§ Exercise task:
Pick out each line below containing "picture".

§ Task data:
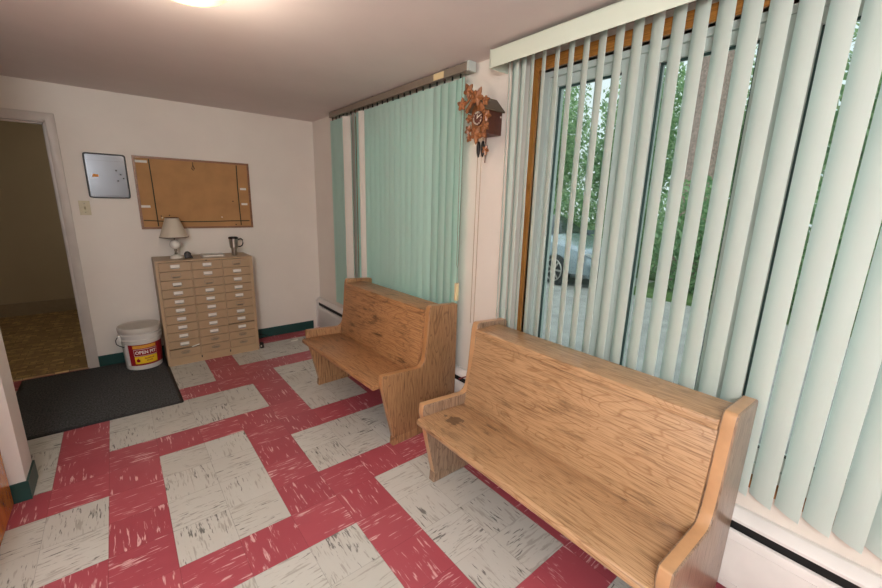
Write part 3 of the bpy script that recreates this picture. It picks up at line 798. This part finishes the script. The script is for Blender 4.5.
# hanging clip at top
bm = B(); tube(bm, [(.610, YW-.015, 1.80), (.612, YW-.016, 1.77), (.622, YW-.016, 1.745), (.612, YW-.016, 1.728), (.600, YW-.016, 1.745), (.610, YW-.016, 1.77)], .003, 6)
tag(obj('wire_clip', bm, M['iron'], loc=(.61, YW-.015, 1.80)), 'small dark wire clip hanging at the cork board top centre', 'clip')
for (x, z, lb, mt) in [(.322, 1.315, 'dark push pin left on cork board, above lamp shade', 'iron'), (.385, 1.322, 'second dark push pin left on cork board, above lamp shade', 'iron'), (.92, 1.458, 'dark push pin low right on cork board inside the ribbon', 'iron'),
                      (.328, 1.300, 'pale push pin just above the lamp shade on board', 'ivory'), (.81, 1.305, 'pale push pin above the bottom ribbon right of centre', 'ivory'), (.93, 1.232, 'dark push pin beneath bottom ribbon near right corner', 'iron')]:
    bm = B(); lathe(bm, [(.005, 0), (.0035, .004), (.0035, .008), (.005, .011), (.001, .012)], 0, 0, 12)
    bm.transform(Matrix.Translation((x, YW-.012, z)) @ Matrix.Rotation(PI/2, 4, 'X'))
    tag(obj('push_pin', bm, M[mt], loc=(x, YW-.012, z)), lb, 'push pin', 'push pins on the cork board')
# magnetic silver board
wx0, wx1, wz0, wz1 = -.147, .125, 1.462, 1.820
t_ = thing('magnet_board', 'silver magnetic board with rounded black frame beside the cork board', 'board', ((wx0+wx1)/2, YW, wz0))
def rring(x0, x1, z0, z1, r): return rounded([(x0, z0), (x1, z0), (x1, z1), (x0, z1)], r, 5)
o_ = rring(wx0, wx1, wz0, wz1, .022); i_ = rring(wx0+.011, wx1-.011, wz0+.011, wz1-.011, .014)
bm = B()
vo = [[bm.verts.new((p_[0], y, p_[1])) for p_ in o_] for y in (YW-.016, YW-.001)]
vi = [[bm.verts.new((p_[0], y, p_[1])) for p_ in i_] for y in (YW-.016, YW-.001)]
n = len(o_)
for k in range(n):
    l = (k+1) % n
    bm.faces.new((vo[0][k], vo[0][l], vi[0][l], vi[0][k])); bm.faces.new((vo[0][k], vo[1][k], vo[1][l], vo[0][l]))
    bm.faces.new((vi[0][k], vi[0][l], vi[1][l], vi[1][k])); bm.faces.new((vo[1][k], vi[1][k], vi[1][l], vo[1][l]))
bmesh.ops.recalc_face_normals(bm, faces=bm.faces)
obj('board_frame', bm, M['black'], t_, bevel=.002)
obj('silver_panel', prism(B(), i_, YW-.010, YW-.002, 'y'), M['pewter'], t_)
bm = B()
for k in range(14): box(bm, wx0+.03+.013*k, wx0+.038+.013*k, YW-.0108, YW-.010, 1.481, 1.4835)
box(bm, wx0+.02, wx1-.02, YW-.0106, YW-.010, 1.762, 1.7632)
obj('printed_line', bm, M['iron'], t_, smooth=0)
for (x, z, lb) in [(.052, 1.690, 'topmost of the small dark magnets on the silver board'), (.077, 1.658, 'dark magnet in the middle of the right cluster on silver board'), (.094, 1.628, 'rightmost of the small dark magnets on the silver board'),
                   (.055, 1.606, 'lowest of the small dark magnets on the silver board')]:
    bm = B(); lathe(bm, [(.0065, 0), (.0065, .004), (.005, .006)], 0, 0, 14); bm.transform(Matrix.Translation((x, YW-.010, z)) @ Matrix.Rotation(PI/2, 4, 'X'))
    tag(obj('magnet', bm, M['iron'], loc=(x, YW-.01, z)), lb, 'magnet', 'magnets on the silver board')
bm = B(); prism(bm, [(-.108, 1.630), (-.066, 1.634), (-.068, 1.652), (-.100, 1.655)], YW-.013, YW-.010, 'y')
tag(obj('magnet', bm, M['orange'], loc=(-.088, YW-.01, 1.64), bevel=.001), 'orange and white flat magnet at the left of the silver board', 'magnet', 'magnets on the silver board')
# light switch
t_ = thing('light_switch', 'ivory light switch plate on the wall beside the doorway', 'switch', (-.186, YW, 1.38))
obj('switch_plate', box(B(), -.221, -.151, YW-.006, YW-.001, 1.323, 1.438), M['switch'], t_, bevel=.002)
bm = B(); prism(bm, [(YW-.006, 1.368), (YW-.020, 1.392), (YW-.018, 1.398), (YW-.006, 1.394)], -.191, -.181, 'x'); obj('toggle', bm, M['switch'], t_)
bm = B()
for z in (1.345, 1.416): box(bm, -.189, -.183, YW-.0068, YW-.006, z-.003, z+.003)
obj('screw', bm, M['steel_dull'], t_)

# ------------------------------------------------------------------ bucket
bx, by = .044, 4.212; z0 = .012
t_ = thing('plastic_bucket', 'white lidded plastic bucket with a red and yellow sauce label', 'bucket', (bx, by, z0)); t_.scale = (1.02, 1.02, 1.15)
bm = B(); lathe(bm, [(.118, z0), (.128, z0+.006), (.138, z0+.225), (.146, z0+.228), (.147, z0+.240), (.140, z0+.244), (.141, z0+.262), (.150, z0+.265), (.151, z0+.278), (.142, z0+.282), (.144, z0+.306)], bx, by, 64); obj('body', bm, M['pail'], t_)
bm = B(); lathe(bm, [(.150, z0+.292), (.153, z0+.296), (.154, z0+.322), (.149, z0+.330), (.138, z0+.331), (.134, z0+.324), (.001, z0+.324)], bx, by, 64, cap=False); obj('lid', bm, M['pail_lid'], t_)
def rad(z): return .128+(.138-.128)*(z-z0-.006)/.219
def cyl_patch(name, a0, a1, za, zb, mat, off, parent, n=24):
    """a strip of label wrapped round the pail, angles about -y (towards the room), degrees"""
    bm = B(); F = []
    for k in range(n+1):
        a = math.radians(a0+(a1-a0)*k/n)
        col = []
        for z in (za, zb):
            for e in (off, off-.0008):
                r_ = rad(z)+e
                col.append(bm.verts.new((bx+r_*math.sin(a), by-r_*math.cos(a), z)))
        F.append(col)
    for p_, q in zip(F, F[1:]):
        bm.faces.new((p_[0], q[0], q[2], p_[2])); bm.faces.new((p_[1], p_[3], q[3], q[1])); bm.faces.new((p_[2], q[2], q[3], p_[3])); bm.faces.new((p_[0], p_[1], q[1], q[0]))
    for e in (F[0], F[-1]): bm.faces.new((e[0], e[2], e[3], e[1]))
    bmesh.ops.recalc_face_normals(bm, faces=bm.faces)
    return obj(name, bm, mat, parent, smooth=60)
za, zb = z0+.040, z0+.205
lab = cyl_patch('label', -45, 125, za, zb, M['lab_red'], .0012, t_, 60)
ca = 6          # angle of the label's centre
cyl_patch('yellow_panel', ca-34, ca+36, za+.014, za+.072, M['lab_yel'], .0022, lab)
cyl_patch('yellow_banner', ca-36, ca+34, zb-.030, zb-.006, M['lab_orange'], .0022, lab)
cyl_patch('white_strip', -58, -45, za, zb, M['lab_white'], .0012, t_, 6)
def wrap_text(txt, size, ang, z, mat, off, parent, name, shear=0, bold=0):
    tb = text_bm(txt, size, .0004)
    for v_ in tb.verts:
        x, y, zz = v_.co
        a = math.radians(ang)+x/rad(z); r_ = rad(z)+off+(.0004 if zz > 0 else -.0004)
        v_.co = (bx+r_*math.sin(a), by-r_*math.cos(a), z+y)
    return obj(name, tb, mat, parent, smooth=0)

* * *

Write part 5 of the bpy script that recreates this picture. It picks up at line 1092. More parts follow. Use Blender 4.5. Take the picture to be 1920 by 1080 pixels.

§ Task response:
Write part 3 of the bpy script that recreates this picture. It picks up at line 798. This part finishes the script. The script is for Blender 4.5.
Write part 5 of the bpy script that recreates this picture. It picks up at line 1092. More parts follow. Use Blender 4.5. Take the picture to be 1920 by 1080 pixels.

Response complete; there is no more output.